*PROBLEM TO SOLVE*: From the first line of the data below through the line bearing "M['road'], smooth=True), kind='structure')", reproduce each line exactly; do not include pictures.

*PROVIDED INFORMATION*:
+ + + + +

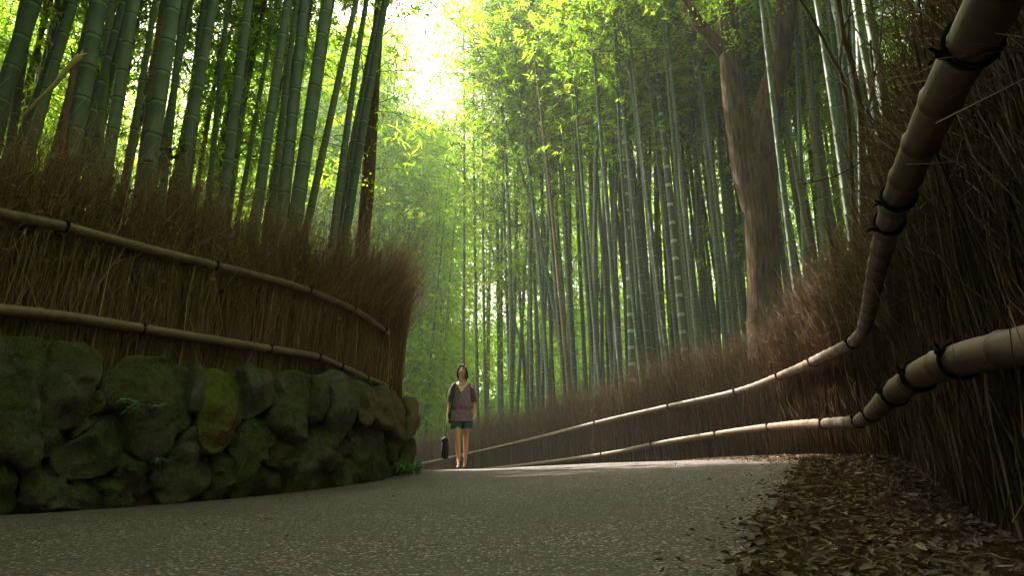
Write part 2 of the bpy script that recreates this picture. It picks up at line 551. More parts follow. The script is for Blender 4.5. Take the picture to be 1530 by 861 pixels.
link('road', make_mesh('road', np.column_stack([RG, rz]), fq, M['road'], smooth=True), kind='structure')


# ------------------------------------------------------------------ leaf litter
def litter(n, pts, z, lmin, lmax, tilt=0.5):
    a = rng.uniform(0, 2 * math.pi, n)
    d = np.stack([np.cos(a), np.sin(a), rng.normal(0, 0.25, n)], 1)
    nn = unit(np.stack([rng.normal(0, tilt, n), rng.normal(0, tilt, n), np.ones(n)], 1))
    L_ = rng.uniform(lmin, lmax, n); L_ = L_ * np.where(rng.random(n) < .3, 1.35, 1); Wd = L_ * np.where(rng.random(n) < .45, rng.uniform(0.10, 0.2, n), rng.uniform(0.25, 0.5, n))
    d = unit(d); s = unit(np.cross(d, nn)); nn = np.cross(s, d)
    c = np.column_stack([pts, z + rng.uniform(0.002, 0.02, n)])
    # six-point curled leaf
    cu = rng.uniform(-0.12, 0.3, n)[:, None] * L_[:, None]
    Lc, Wc = L_[:, None], Wd[:, None]
    p0 = c - d * Lc * .5 + nn * cu * .6
    p3 = c + d * Lc * .5 + nn * cu
    up = nn * Wc * rng.uniform(-0.1, 0.5, n)[:, None]
    p1 = c - d * Lc * .15 + s * Wc * .5 + up
    p2 = c + d * Lc * .22 + s * Wc * .42 + up
    p4 = c + d * Lc * .22 - s * Wc * .42 + up
    p5 = c - d * Lc * .15 - s * Wc * .5 + up
    m0 = c - d * Lc * .15; m1 = c + d * Lc * .22
    v = np.stack([p0, p1, p2, p3, p4, p5, m0, m1], 1).reshape(-1, 3)
    b = np.arange(n)[:, None] * 8
    quads = np.concatenate([b + np.array([0, 6, 5, 5])[:0 or 4]], 0) if False else None
    t4 = np.concatenate([b + np.array([[6, 7, 2, 1]]), b + np.array([[5, 4, 7, 6]])])
    t3 = np.concatenate([b + np.array([[0, 6, 1]]), b + np.array([[0, 5, 6]]), b + np.array([[7, 3, 2]]), b + np.array([[4, 3, 7]])])
    return v, [t4, t3], np.repeat(np.clip(rng.gamma(1.7, 0.155, n), 0, 1), 8)


bag = Bag()
n = 15000
k = rng.integers(120, 800, n * 2)
off = -np.abs(rng.normal(0.0, 0.38, n * 2)) + 0.12
pt = RF[k] + np.stack([RFt[k, 1], -RFt[k, 0]], 1) * off[:, None] + rng.normal(0, 0.05, (n * 2, 2))
d_re, _ = sdist(RE, tangents(RE), pt)
keep = (d_re < np.abs(rng.normal(0, 0.05, n * 2)) - 0.04 + 0.04 * np.sin(pt[:, 1] * 5)) & (pt[:, 1] > 0.6) & (pt[:, 1] < 22) & (pt[:, 0] > -3)
pt = pt[keep][:n]
v, f, t = litter(len(pt), pt, road_z(pt) + 0.012, 0.014, 0.05); bag.add(v, f, t)
# denser near the camera
n = 10000
k = rng.integers(int(900 * .30), int(900 * .50), n)
pt = np.column_stack([rng.uniform(0.4, 2.6, n * 3), rng.uniform(1.2, 5.6, n * 3)])
d_re, _ = sdist(RE, tangents(RE), pt)
pt = pt[(d_re < -0.06 + 0.04 * np.sin(pt[:, 1] * 7) + np.abs(rng.normal(0, .045, n * 3))) & (dr(pt) < 0.1)][:n]
v, f, t = litter(len(pt), pt, road_z(pt) + 0.012 + rng.uniform(0, 0.03, len(pt)), 0.014, 0.055, 0.6); bag.add(v, f, t)
link('leaf_litter', bag.mesh('leaf_litter', M['dead_leaf']), None, 'layer of dry brown leaves along the foot of the brush fence by the road edge', 'leaf litter', kind='stuff')
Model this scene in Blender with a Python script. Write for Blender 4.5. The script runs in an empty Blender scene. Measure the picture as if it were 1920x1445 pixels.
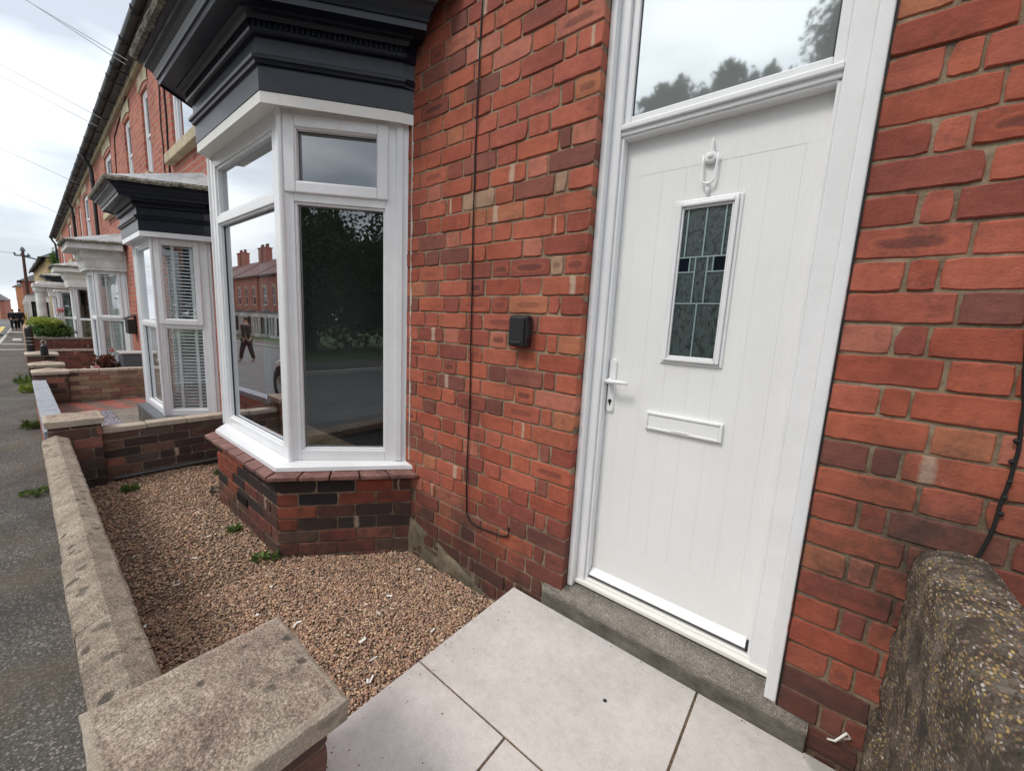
import bpy, math, random
from math import sin, cos, tan, pi, radians
from mathutils import Vector, Matrix, noise
random.seed(11)
S = bpy.context.scene
COL = S.collection

# ------------------------------------------------------------------ camera
cam_d = bpy.data.cameras.new("camera")
cam = bpy.data.objects.new("camera", cam_d); COL.objects.link(cam); S.camera = cam
YAW, PIT, ROL = .669, .1504, .0503
CAM = Vector((.05267, -1.526165, 1.51754))
_d = Vector((-sin(YAW)*cos(PIT), cos(YAW)*cos(PIT), -sin(PIT)))
_r = Vector((cos(YAW), sin(YAW), 0)); _u = _r.cross(_d)
_R = cos(ROL)*_r + sin(ROL)*_u; _U = -sin(ROL)*_r + cos(ROL)*_u
cam.matrix_world = Matrix(((_R.x, _U.x, -_d.x, CAM.x), (_R.y, _U.y, -_d.y, CAM.y), (_R.z, _U.z, -_d.z, CAM.z), (0, 0, 0, 1)))
cam_d.sensor_width = 36; cam_d.lens = 13.738; cam_d.clip_start = .02; cam_d.clip_end = 3000

# ------------------------------------------------------------------ world, sun, exposure
SUN_EL, SUN_AZ = radians(52), radians(200)      # sun direction measured from +Y clockwise
W = bpy.data.worlds.new("World"); S.world = W; W.use_nodes = True
nt = W.node_tree; nt.nodes.clear()
def wn(t, **k):
    n = nt.nodes.new(t)
    for a, b in k.items(): setattr(n, a, b)
    return n
wo = wn('ShaderNodeOutputWorld')
sky = wn('ShaderNodeTexSky', sky_type='NISHITA', sun_disc=False)
sky.sun_elevation = SUN_EL; sky.sun_rotation = SUN_AZ; sky.air_density = 1.5; sky.dust_density = 3
bg1 = wn('ShaderNodeBackground'); bg1.inputs[1].default_value = .12
nt.links.new(sky.outputs[0], bg1.inputs[0])
tc = wn('ShaderNodeTexCoord'); mp = wn('ShaderNodeMapping'); mp.inputs['Scale'].default_value = (1, 1, 3.2)
mp.inputs['Location'].default_value = (.3, .1, .2)
nt.links.new(tc.outputs['Generated'], mp.inputs[0])
nz = wn('ShaderNodeTexNoise'); nz.inputs['Scale'].default_value = 1.7; nz.inputs['Detail'].default_value = 5; nz.inputs['Roughness'].default_value = .5
nt.links.new(mp.outputs[0], nz.inputs[0])
cr = wn('ShaderNodeValToRGB'); e = cr.color_ramp.elements
e[0].position = .38; e[0].color = (.43, .475, .53, 1); e[1].position = .60; e[1].color = (1.0, 1.03, 1.06, 1)
nt.links.new(nz.outputs[0], cr.inputs[0])
bg2 = wn('ShaderNodeBackground'); bg2.inputs[1].default_value = 1.0
nt.links.new(cr.outputs[0], bg2.inputs[0])
mx = wn('ShaderNodeMixShader'); mx.inputs[0].default_value = .88
nt.links.new(bg1.outputs[0], mx.inputs[1]); nt.links.new(bg2.outputs[0], mx.inputs[2]); nt.links.new(mx.outputs[0], wo.inputs[0])
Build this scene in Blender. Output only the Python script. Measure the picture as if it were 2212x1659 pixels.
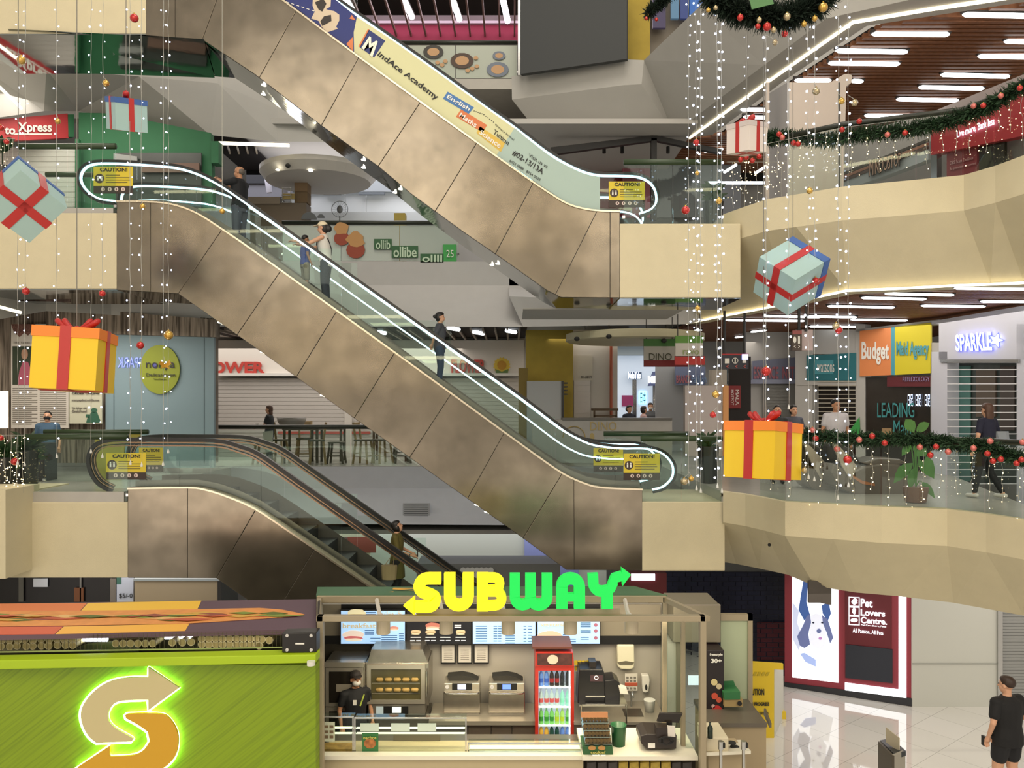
import bpy, math, random
from mathutils import Vector
# ------------------------------------------------------------------ clearing, camera, world, lights
for o in list(bpy.data.objects): bpy.data.objects.remove(o)
SC = bpy.context.scene
COL = SC.collection
F = 1700.0; CX = 1106.0; HY = 870.0; CZ = 5.75      # focal length in pixels, horizon row, eye height
L1, L2, L3 = 4.1, 9.4, 14.7                            # gallery floors
rnd = random.Random(7)
cam = bpy.data.cameras.new('camera'); camo = bpy.data.objects.new('camera', cam); COL.objects.link(camo)
camo.location = (0, 0, CZ); camo.rotation_euler = (math.pi/2, 0, 0)
cam.sensor_width = 36; cam.lens = F/2212*36; cam.shift_y = (HY-829.5)/2212; cam.clip_end = 200; cam.clip_start = .05
SC.camera = camo
SC.view_settings.view_transform = 'Standard'; SC.view_settings.look = 'None'
SC.view_settings.gamma = 1; SC.view_settings.use_curve_mapping = False; SC.view_settings.exposure = -0.18
SC.cycles.max_bounces = 7; SC.cycles.transparent_max_bounces = 24; SC.cycles.sample_clamp_indirect = 4
SC.cycles.sample_clamp_direct = 40
SC.cycles.caustics_reflective = False; SC.cycles.caustics_refractive = False

def lin(h):
    if isinstance(h, str):
        h = h.lstrip('#'); h = h if len(h) == 6 else ''.join(q*2 for q in h); h = [int(h[i:i+2], 16)/255 for i in (0, 2, 4)]
    return tuple(((c/12.92) if c <= .04045 else ((c+.055)/1.055)**2.4) for c in h)

W = bpy.data.worlds.new('world'); SC.world = W; W.use_nodes = True
W.node_tree.nodes['Background'].inputs[0].default_value = (*lin('#fff4e6'), 1)
W.node_tree.nodes['Background'].inputs[1].default_value = 0.8

def area(name, loc, target, size, energy, color='#fff1dc', sy=None, spread=180):
    l = bpy.data.lights.new(name, 'AREA'); l.energy = energy; l.color = lin(color); l.size = size; l.spread = math.radians(spread)
    if sy: l.shape = 'RECTANGLE'; l.size_y = sy
    o = bpy.data.objects.new(name, l); COL.objects.link(o); o.location = loc
    o.rotation_euler = (Vector(target)-Vector(loc)).to_track_quat('-Z', 'Y').to_euler(); return o
# the atrium's high roof lights, added cladding fill, gallery lights, added left fill
area('atrium_light', (-6, -3, 15), (-2, 15, 7), 9, 700, '#fff5e8')
area('atrium_light', (8, -3, 15), (5, 14, 7), 9, 620, '#fff5e8')
area('atrium_light', (0, 9, 24), (0, 14, 0), 9, 1300, '#fff4e4')
area('cladding_fill_light', (-11, -5.5, 1.9), (-8, 15, 2.5), 13, 380, '#ffeedd', 2.6)  # added panel out of view, brightens the lowest escalator's cladding
area('cladding_fill_light', (4, -5.5, 1.7), (4, 15, 2.5), 9, 120, '#ffeedd', 2.6)  # added panel out of view, reflected by the middle escalator's foot
area('gallery_light', (9, 17.5, 7.6), (9, 17.5, 0), 6, 170, '#fff4e8', 4)
area('gallery_light', (4, 23, 7.5), (4, 23, 0), 6, 130, '#fff4e8', 3)
area('gallery_light', (-6, 22.5, 7.4), (-6, 22.5, 0), 9, 210, '#fff4e8', 3)
area('gallery_light', (10, 17.5, 12.9), (10, 17.5, 0), 6, 170, '#fff4e8', 4)
area('gallery_light', (-5, 23, 12.7), (-5, 23, 0), 9, 240, '#f4f4ff', 3)
area('gallery_light', (8, 13.5, 2.35), (8, 13.5, 0), 6, 60, '#fff4e8', 3)
area('gallery_light', (-1, 21.5, 2.3), (-1, 21.5, 0), 9, 110, '#f4f4ff', 2)
area('gallery_light', (-1, 24, 17.6), (-1, 24, 0), 9, 200, '#fff0f4', 3)

area('gallery_light', (-9.5, 16.8, 7.3), (-9.5, 17.5, 0), 3, 90, '#fff4e8', 2)  # added fill, brightens the blue wall of the left gallery
area('gallery_light', (-9.5, 16.5, 12.4), (-9.5, 17.5, 0), 3, 90, '#fff4e8', 2)  # added fill, brightens the green wall one level up
area('gallery_light', (-8, 17, 2.3), (-8, 17, 0), 4, 60, '#fff4e8', 2)  # added fill for the ground floor

# ------------------------------------------------------------------ helpers
def P(px, py, Z): return Vector(((px-CX)/F*Z, Z, CZ+(HY-py)/F*Z))
def H(px, py, z):
    Z = (CZ-z)*F/(py-HY); return Vector(((px-CX)/F*Z, Z, z))
def K(px, Z, z): return Vector(((px-CX)/F*Z, Z, z))
class Pl:                                              # an upright plane in the hall: facing us at distance Z, or through two plan points
    def __init__(s, Z=None, a=None, b=None):
        if Z is not None: s.n = Vector((0, -1, 0)); s.p = Vector((0, Z, 0))
        else:
            A = K(a[0], a[1], 0); B = K(b[0], b[1], 0); d = B-A
            s.n = Vector((d.y, -d.x, 0)).normalized(); s.p = A
            if s.n.y > 0: s.n = -s.n
    def __call__(s, px, py, off=0):
        d = Vector(((px-CX)/F, 1, (HY-py)/F)); q = s.p+s.n*off
        t = (q.dot(s.n))/(d.dot(s.n)); return Vector((d.x*t, d.y*t, CZ+d.z*t))
    def at(s, px, z, off=0):
        v = s(px, HY, off); return Vector((v.x, v.y, z))
MATS = {}
def M(name, c='#808080', r=.5, m=0, e=None, es=1, nz=0, ns=4, bump=0, bs=20, spec=.5, tex=None, coat=0):
    if name in MATS: return MATS[name]
    t = bpy.data.materials.new(name); t.use_nodes = True; nt = t.node_tree; b = nt.nodes['Principled BSDF']
    b.inputs['Base Color'].default_value = (*lin(c), 1); b.inputs['Roughness'].default_value = r
    b.inputs['Metallic'].default_value = m; b.inputs['Specular IOR Level'].default_value = spec
    b.inputs['Coat Weight'].default_value = coat
    if e: b.inputs['Emission Color'].default_value = (*lin(e), 1); b.inputs['Emission Strength'].default_value = es
    if nz or bump:
        tc = nt.nodes.new('ShaderNodeTexCoord'); n = nt.nodes.new('ShaderNodeTexNoise'); n.inputs['Scale'].default_value = ns; n.inputs['Detail'].default_value = 4
        nt.links.new(tc.outputs['Object'], n.inputs['Vector'])
        if nz:
            mp = nt.nodes.new('ShaderNodeMixRGB'); mp.blend_type = 'MULTIPLY'; mp.inputs[0].default_value = 1; mp.inputs[1].default_value = (*lin(c), 1)
            cr = nt.nodes.new('ShaderNodeMapRange'); cr.inputs[1].default_value = .3; cr.inputs[2].default_value = .7; cr.inputs[3].default_value = 1-nz; cr.inputs[4].default_value = 1+nz*.3
            nt.links.new(n.outputs[0], cr.inputs[0]); nt.links.new(cr.outputs[0], mp.inputs[2]); nt.links.new(mp.outputs[0], b.inputs['Base Color'])
        if bump:
            n2 = nt.nodes.new('ShaderNodeTexNoise'); n2.inputs['Scale'].default_value = bs; n2.inputs['Detail'].default_value = 2
            nt.links.new(tc.outputs['Object'], n2.inputs['Vector'])
            bp = nt.nodes.new('ShaderNodeBump'); bp.inputs['Strength'].default_value = bump; bp.inputs['Distance'].default_value = .05
            nt.links.new(n2.outputs[0], bp.inputs['Height']); nt.links.new(bp.outputs[0], b.inputs['Normal'])
    if tex: tex(nt, b)
    MATS[name] = t; return t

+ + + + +

*OUTPUT OF THE TASK*:
Write part 2 of the bpy script that recreates this picture. It picks up at line 551. More parts follow. The script is for Blender 4.5. Take the picture to be 1530 by 861 pixels.
link('road', make_mesh('road', np.column_stack([RG, rz]), fq, M['road'], smooth=True), kind='structure')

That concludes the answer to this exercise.